Nov 14th Super-Moon Will Be the Largest Since 1948

The supermoon on November 14 will become full within 90 minutes of perigee, making it the largest full moon in an 86-year period and the largest of this millennium so far. When the moon, Earth, and sun all align along the same plane—a configuration known as syzygy—and the moon is on the opposite side of the Earth from the sun, we get full moons. (When the three celestial bodies align in a truly straight line, such that the Earth’s shadow falls on the moon, we get a lunar eclipse.)

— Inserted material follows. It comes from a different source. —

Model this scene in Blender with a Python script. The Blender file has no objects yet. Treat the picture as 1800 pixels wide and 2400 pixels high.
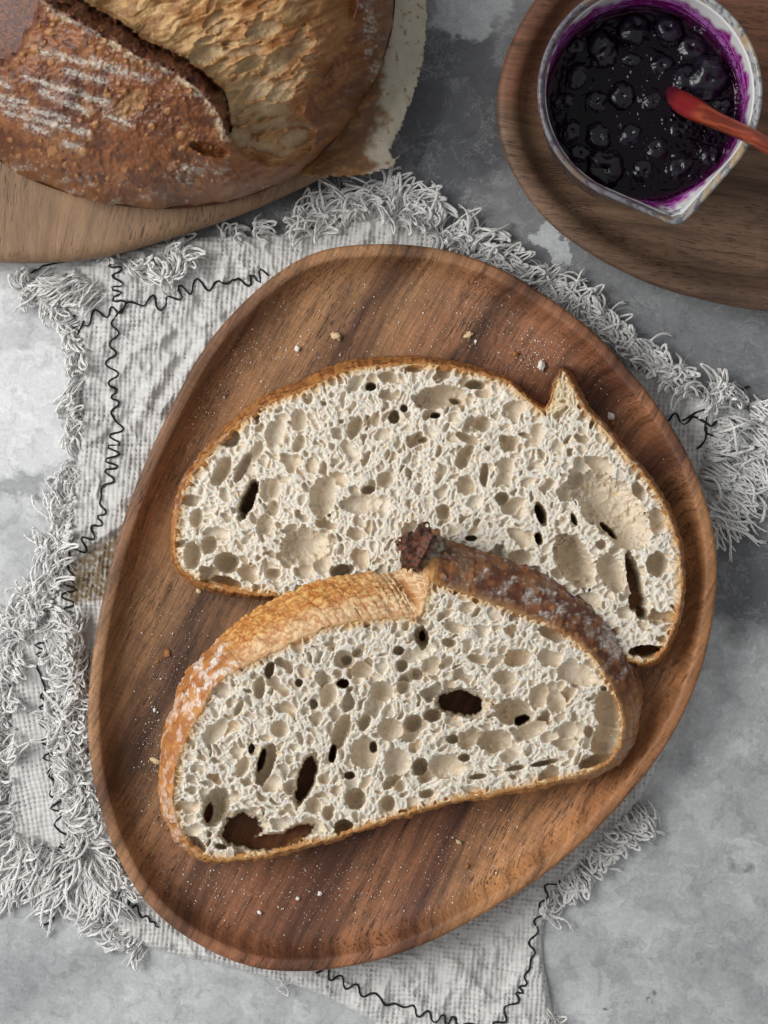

2016 is a unique year as it ends with three supermoons, one in each of the last three months. You might remember the supermoon on October 16, and there will be another on December 14, but the one next week is going to be the biggest of them all.

If you want an unobstructed view of the Moon as it pops up over the horizon, your best chance is to head to an east-facing beach.

You won’t have the perspective of buildings or mountains to make the Moon appear ginormous, but you will have the added benefit of watching it as it progresses through the sky.

You don’t necessarily have to be in the bright lights of a major city, but seeing the Moon rise up over all those skyscrapers will make it appear huge in the night sky.

Nothing puts the scale of the Moon into perspective like a huge mountain range.

The Moon dwarfing a famous building, statue, or bridge? Priceless.

Wherever you go, make sure you try to avoid artificial light as much as possible.

The best time to see the November 14 supermoon will be early in the morning. The moon turns completely full for just an instant, and that instant will happen at 8:52 a.m. EST on November 14. The moon sets at 6:26 a.m. EST next Monday, just before sunrise, so around 6:00 a.m. Eastern time it will hang low to the horizon, be within 3 hours of completely full and within just 1.5 hours of true perigee. It’s going to be massive.

The moon will look fantastic on the nights of both November 13 and 14, so get out there and enjoy the extra light, but the low-hanging moon early in the morning on November 14 will be the biggest moon of almost a century.